STATED EXERCISE: Pictures are not part of the copy. Retype the lines from the first one through the line that contains "SUN=Vector((0.17,-0.5,1.0))".

SUPPLIED INFORMATION:
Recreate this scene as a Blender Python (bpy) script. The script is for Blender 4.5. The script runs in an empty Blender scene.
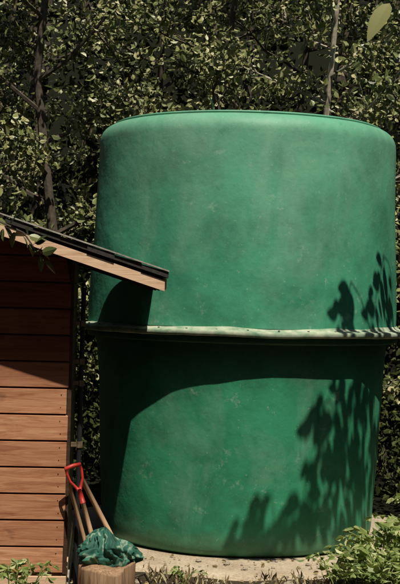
import bpy, math, random
import numpy as np
from mathutils import Vector, Matrix, noise
random.seed(7); rng=np.random.default_rng(7)
S=bpy.context.scene
S.view_settings.view_transform='Standard'; S.view_settings.look='None'; S.view_settings.exposure=0
COL=S.collection
SUN=Vector((0.17,-0.5,1.0))

# ---------------------------------------------------------------- helpers
def link(o,parent=None):
    COL.objects.link(o)
    if parent: o.parent=parent
    return o
def empty(name,loc=(0,0,0)):
    e=bpy.data.objects.new(name,None); e.location=loc; e.empty_display_size=.1; COL.objects.link(e); return e
def mesh_obj(name,verts,faces,mats,parent=None,smooth=False,fm=None,tint=None):
    me=bpy.data.meshes.new(name); me.from_pydata([tuple(v) for v in verts],[],[tuple(f) for f in faces])
    for m in (mats if isinstance(mats,(list,tuple)) else [mats]): me.materials.append(m)
    if fm is not None: me.polygons.foreach_set('material_index',np.array(fm,dtype=np.int32))
    if smooth: me.polygons.foreach_set('use_smooth',np.ones(len(me.polygons),dtype=bool))
    if tint is not None:
        a=me.attributes.new('tint','FLOAT','POINT'); a.data.foreach_set('value',np.array(tint,dtype=np.float32))
    me.update()
    o=bpy.data.objects.new(name,me); return link(o,parent)
class MB:
    def __init__(s): s.v=[];s.f=[];s.m=[];s.t=[]
    def add(s,v,f,m=0,t=0.5):
        b=len(s.v); s.v+= [tuple(x) for x in v]; s.f+=[tuple(i+b for i in q) for q in f]; s.m+=[m]*len(f); s.t+=[t]*len(v)
    def box(s,x0,x1,y0,y1,z0,z1,m=0,t=0.5):
        v=[(x0,y0,z0),(x1,y0,z0),(x1,y1,z0),(x0,y1,z0),(x0,y0,z1),(x1,y0,z1),(x1,y1,z1),(x0,y1,z1)]
        s.add(v,[(0,3,2,1),(4,5,6,7),(0,1,5,4),(1,2,6,5),(2,3,7,6),(3,0,4,7)],m,t)
    def tube(s,pts,rad,n=6,m=0,t=0.5,cap=True):
        pts=[Vector(p) for p in pts]; rs=rad if isinstance(rad,(list,tuple)) else [rad]*len(pts)
        V=[];F=[]
        ref=Vector((0.31,0.77,0.55)).normalized()
        for i,p in enumerate(pts):
            d=(pts[min(i+1,len(pts)-1)]-pts[max(i-1,0)])
            if d.length<1e-7: d=Vector((0,0,1))
            d.normalize(); a=d.cross(ref)
            if a.length<.1: a=d.cross(Vector((1,0,0)))
            a.normalize(); b=d.cross(a)
            for k in range(n):
                an=2*math.pi*k/n; V.append(p+(a*math.cos(an)+b*math.sin(an))*rs[i])
        for i in range(len(pts)-1):
            for k in range(n):
                F.append((i*n+k,i*n+(k+1)%n,(i+1)*n+(k+1)%n,(i+1)*n+k))
        if cap:
            F.append(tuple(range(n))); F.append(tuple((len(pts)-1)*n+k for k in range(n))[::-1])
        s.add(V,F,m,t)
    def leaves(s,C,D,size,m=1,tint=None,wide=.55,up=0.0):
        n=len(C)
        if n==0:return
        R=rng.normal(size=(n,3))
        if up>0:   # blades turn their faces toward the light
            R=np.cross(D,R*(1-up)*.75+np.array([.08,-.55,.85])*up*1.3)
            A=R/(np.linalg.norm(R,axis=1)[:,None]+1e-9)
        else:
            A=np.cross(D,R); A/=np.linalg.norm(A,axis=1)[:,None]+1e-9
        N=np.cross(D,A); L=size[:,None]; W=L*wide*.5
        f=(0.12*L)
        P=[C-D*L*.5, C-D*L*.18+A*W+N*f, C+D*L*.18+A*W*.85+N*f, C+D*L*.5-N*f*.5, C+D*L*.18-A*W*.85+N*f, C-D*L*.18-A*W+N*f]
        V=np.stack(P,axis=1).reshape(-1,3)
        b=len(s.v); s.v+=V.tolist()
        for i in range(n):
            k=b+i*6; s.f.append((k,k+1,k+2,k+3)); s.f.append((k,k+3,k+4,k+5))
        s.m+=[m]*(2*n)
        t=rng.random(n) if tint is None else tint
        s.t+=np.repeat(t,6).tolist()
    def bigleaf(s,c,d,nrm,L,W,m=1,t=.5):
        c=Vector(c); d=Vector(d).normalized(); a=d.cross(Vector(nrm)).normalized(); nn=a.cross(d)
        n=11; V=[];F=[]
        for k in range(n):
            u=k/(n-1); w=W*.5*(math.sin(math.pi*u**.8))**.8*(1-.25*u); bend=-.10*L*u*u
            w*=1+.06*(k%2)
            p=c+d*L*(u-.5)+nn*bend
            V+=[p-a*w+nn*w*.25,p,p+a*w+nn*w*.25]
        for k in range(n-1):
            q=k*3; F+=[(q,q+1,q+4,q+3),(q+1,q+2,q+5,q+4)]
        s.add(V,F,m,t)
    def obj(s,name,mats,parent=None,smooth=False):
        return mesh_obj(name,s.v,s.f,mats,parent,smooth,s.m,s.t)

def newmat(name):
    m=bpy.data.materials.new(name); m.use_nodes=True; nt=m.node_tree; nt.nodes.clear()
    out=nt.nodes.new('ShaderNodeOutputMaterial'); bs=nt.nodes.new('ShaderNodeBsdfPrincipled')
    nt.links.new(bs.outputs[0],out.inputs[0]); return m,nt,bs,out
def N(nt,t,**k):
    n=nt.nodes.new(t)
    for a,b in k.items(): setattr(n,a,b)
    return n
def ramp(nt,src,stops):
    r=N(nt,'ShaderNodeValToRGB'); e=r.color_ramp.elements
    while len(e)<len(stops): e.new(0.5)
    for i,(p,c) in enumerate(stops):
        e[i].position=p; e[i].color=(*c,1) if len(c)==3 else c
    nt.links.new(src,r.inputs[0]); return r.outputs[0]
def noisetex(nt,scale,detail=4,rough=.55,mscale=(1,1,1),loc=(0,0,0),dist=0):
    tc=N(nt,'ShaderNodeTexCoord'); mp=N(nt,'ShaderNodeMapping'); mp.inputs['Scale'].default_value=mscale; mp.inputs['Location'].default_value=loc
    nt.links.new(tc.outputs['Object'],mp.inputs[0]); n=N(nt,'ShaderNodeTexNoise')
    n.inputs['Scale'].default_value=scale; n.inputs['Detail'].default_value=detail; n.inputs['Roughness'].default_value=rough; n.inputs['Distortion'].default_value=dist
    nt.links.new(mp.outputs[0],n.inputs['Vector']); return n.outputs['Fac']
def mix(nt,fac,a,b,mode='MIX'):
    m=N(nt,'ShaderNodeMix',data_type='RGBA',blend_type=mode)
    for sock,v in ((m.inputs[0],fac),(m.inputs[6],a),(m.inputs[7],b)):
        if isinstance(v,(int,float)): sock.default_value=v
        elif isinstance(v,tuple): sock.default_value=(*v,1) if len(v)==3 else v
        else: nt.links.new(v,sock)
    return m.outputs[2]
def bump(nt,bs,h,st,dist=.01):
    b=N(nt,'ShaderNodeBump'); b.inputs['Strength'].default_value=st; b.inputs['Distance'].default_value=dist
    nt.links.new(h,b.inputs['Height']); nt.links.new(b.outputs[0],bs.inputs['Normal']); return b
def math_(nt,op,a,b=None):
    m=N(nt,'ShaderNodeMath',operation=op)
    for s,v in zip(m.inputs,(a,b)):
        if v is None: continue
        if isinstance(v,(int,float)): s.default_value=v
        else: nt.links.new(v,s)
    return m.outputs[0]
def objz(nt):
    tc=N(nt,'ShaderNodeTexCoord'); sp=N(nt,'ShaderNodeSeparateXYZ'); nt.links.new(tc.outputs['Object'],sp.inputs[0]); return sp.outputs[2]
def clampr(nt,v,a,b,lo=0.0,hi=1.0):
    m=N(nt,'ShaderNodeMapRange'); nt.links.new(v,m.inputs[0]); m.inputs[1].default_value=a; m.inputs[2].default_value=b; m.inputs[3].default_value=lo; m.inputs[4].default_value=hi; return m.outputs[0]
def simple(name,c,rough=.7,c2=None,sc=20,metal=0,b=.2):
    m,nt,bs,_=newmat(name); f=noisetex(nt,sc)
    c2=c2 or tuple(x*.6 for x in c)
    nt.links.new(ramp(nt,f,[(.3,c2),(.7,c)]),bs.inputs['Base Color']); bs.inputs['Roughness'].default_value=rough; bs.inputs['Metallic'].default_value=metal
    if b: bump(nt,bs,f,b)
    return m
def leafmat(name,cols,trans=.35,gloss=True):
    m,nt,bs,out=newmat(name)
    at=N(nt,'ShaderNodeAttribute',attribute_name='tint')
    c=ramp(nt,at.outputs['Fac'],cols)
    if gloss:
        nt.links.new(c,bs.inputs['Base Color']); bs.inputs['Roughness'].default_value=.45
        bs.inputs['Specular IOR Level'].default_value=.5
    else:
        nt.nodes.remove(bs); bs=N(nt,'ShaderNodeBsdfDiffuse'); nt.links.new(c,bs.inputs[0])
    if trans>0:
        tr=N(nt,'ShaderNodeBsdfTranslucent'); nt.links.new(mix(nt,1.0,c,(1.0,1.1,.45),'MULTIPLY'),tr.inputs[0])
        mx=N(nt,'ShaderNodeMixShader'); mx.inputs[0].default_value=trans
        nt.links.new(bs.outputs[0],mx.inputs[1]); nt.links.new(tr.outputs[0],mx.inputs[2]); nt.links.new(mx.outputs[0],out.inputs[0])
    else: nt.links.new(bs.outputs[0],out.inputs[0])
    return m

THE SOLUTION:
Recreate this scene as a Blender Python (bpy) script. The script is for Blender 4.5. The script runs in an empty Blender scene.
import bpy, math, random
import numpy as np
from mathutils import Vector, Matrix, noise
random.seed(7); rng=np.random.default_rng(7)
S=bpy.context.scene
S.view_settings.view_transform='Standard'; S.view_settings.look='None'; S.view_settings.exposure=0
COL=S.collection
SUN=Vector((0.17,-0.5,1.0))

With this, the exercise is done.